Au travers de leurs lettres respectives, «ils sont favorables à l’indépendance du Cameroun (1959), ils défendent l’engagement des laïcs dans la vie politique de la nation (1988), ils soutiennent le multipartisme et la démocratie (1990), ils promeuvent la conscience nationale (1991), ils défendent la paix, les droits de l’homme, l’Etat de droit, l’unité (1990), le dialogue, le dépassement des divisions (1991). Ils dénoncent le tribalisme (1996), la corruption (2000), l’insécurité (2001). Ils exhortent les citoyens à voter (2004).

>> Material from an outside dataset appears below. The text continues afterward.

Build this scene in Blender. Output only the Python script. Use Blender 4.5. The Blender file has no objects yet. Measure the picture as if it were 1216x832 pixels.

Le constat est donc là : les évêques du Cameroun n’ont jamais fait dans l’indifférence, pour les grandes questions qui engagent la vie de la nation. Ils ne se contentent pas «de jouir de la liberté de culte que l’on accorde d’autant plus à l’église que son rôle doit se borner à distribuer des Visas pour l’éternité».
Je laisse parler ici l’abbé Albert Ndogmo, très mal connu jusqu’ici au Cameroun, en terme de mise au point, pour un éclairage additionnel à ce débat :
«L’Etat croit que nous devons prêcher un christianisme désincarné, parler du ciel, des anges, sans toucher les réalités vitales de tous les jours. Or, l’Evangile du Christ n’est pas une théorie, mais une vie. Elle s’insère dans toute la vie de l’homme engagé dans la famille, la politique, la profession et le syndicat» (15 janvier 1963).
Au moment où se construit une certaine littérature pour déstructurer les positions récentes des évêques de Douala, de Yaoundé, de Ngaoundéré et de Yagoua sur l’actualité politique au Cameroun, il était important de faire ces rappels, tout en relevant que le chef de l’Etat lui-même n’a jamais étouffé la parole alternative des évêques du Cameroun, dont les 3/4 des prises de position ont été faites durant son règne. Bien plus, comme en 1990, il a parfois été à l’écoute de cette autre voix, bien à l’opposé du style vénérateur des motions de soutien.